In a perfect (read: considerate) world, the critique should wait until the movie is over. But I admit, I’ve had an inadvertent derision discharge myself a time or two, sometimes they just leak out and you can’t help yourself. And every once in a blue moon, someone’s reaction is more entertaining than the movie. But this guy repeated his sigh routine a good twenty times, and with inexplicable provocation. The characters would be talking, nothing about their conversation substantially different from the minute before it, and suddenly “Ffff, ha ha ha ha, geeez, Louise, (*semi belch, sad head shake*).”

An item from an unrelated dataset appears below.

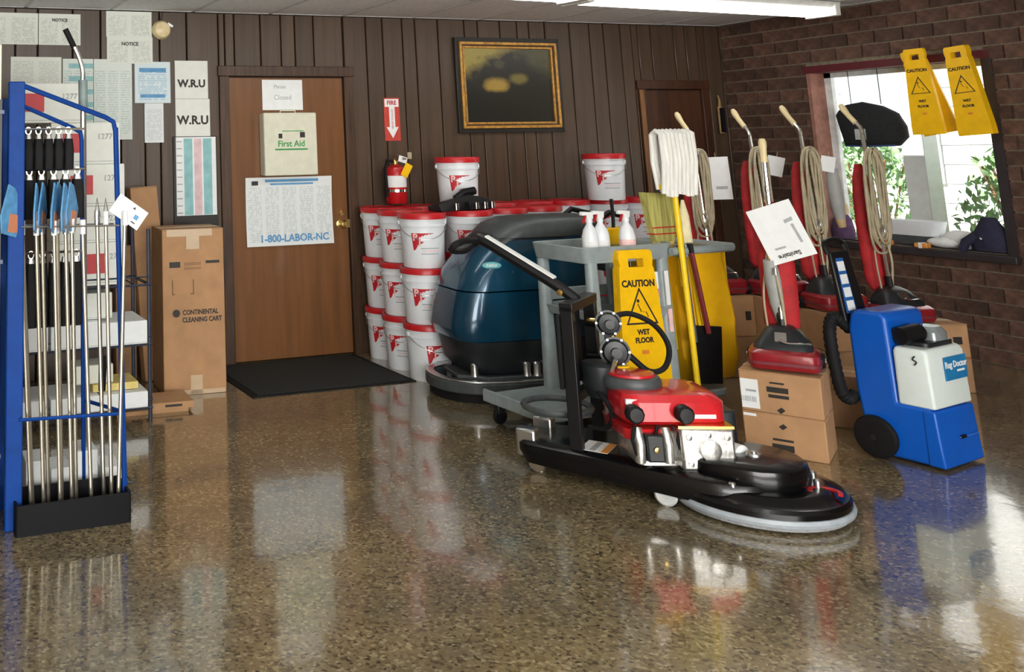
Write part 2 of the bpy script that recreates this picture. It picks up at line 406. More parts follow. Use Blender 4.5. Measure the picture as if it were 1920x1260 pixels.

I couldn’t help but try to isolate what it was he was even sighing at, what private joke was so funny. Maybe it was dull? Maybe he was schizophrenic? It was impossible to tell. There was nothing. I began flipping off the back of his head every time he did it by the end, like a delinquent in the principal’s office.
I left the theater as the credits started to roll, leaving the man marinating in his own frog burps, still shaking his head at the screen and laughing to himself. (Is there a reason people stay inside the theater past the end of the credits? I never get that.)
I walk past the film publicist on the way out, giving my standard four or five-word answer to “what did you think?” which they ask after every movie, and head to the bathroom. As I’m standing in the stall, it occurs to me that Sigh Guy has to be one of those critics that I often see standing next to the publicists after the film, holding forth on everything that was good or bad about what they just saw.
Infatuated with my own prediction, I leave the bathroom, and sure enough, there he is, lecturing the slightly built publicist like a Pedantry 101 professor. The publicist, dressed in a grey pea coat and smart eye glasses, smiles politely looking down at his clipboard, at least making a show of noting the Professor’s comments. I try to discreetly eavesdrop, but there’s another couple talking nearby and I only catch pieces of it.
“…difficult to get through, I mean it was entertaining, but… (looong sigh, sad chuckle) …you have to …it’s like the killing the dog moment [note: not something that happened in this movie, he was using it as an example of some kind of moment] …some people find that entertaining, I’m sure …I just find it morally and artistically, kind of, you know…”
Now, you have to be a special kind of asshole to lecture a movie publicist about the movie he/she’s publicizing. It’s like complaining to a Starbuck’s barista about how you think the company should roast their beans. Except worse, because at least with Starbuck’s, there’s an infinitesimal chance that something you say might affect a future product. Whereas with a movie, the thing has already been shot, edited, marketed, and released, and there is no way curling a marketing firm employee’s stylish coif with your brandy breath is going to change that. More than likely, the publicist has a list of names that they’re trying to write a smiley or frowny face next to, so your 20-minute diatribe about deus ex machinas probably isn’t what they’re after, no matter how informative.
So, that was my night. To make an already long story slightly shorter, I rarely defend the idea of criticism, because good criticism justifies itself. But you would be correct in assuming that most critics, you probably wouldn’t want to hang with. Watching this particular sausage get made is gross, and it smells like menthol burps.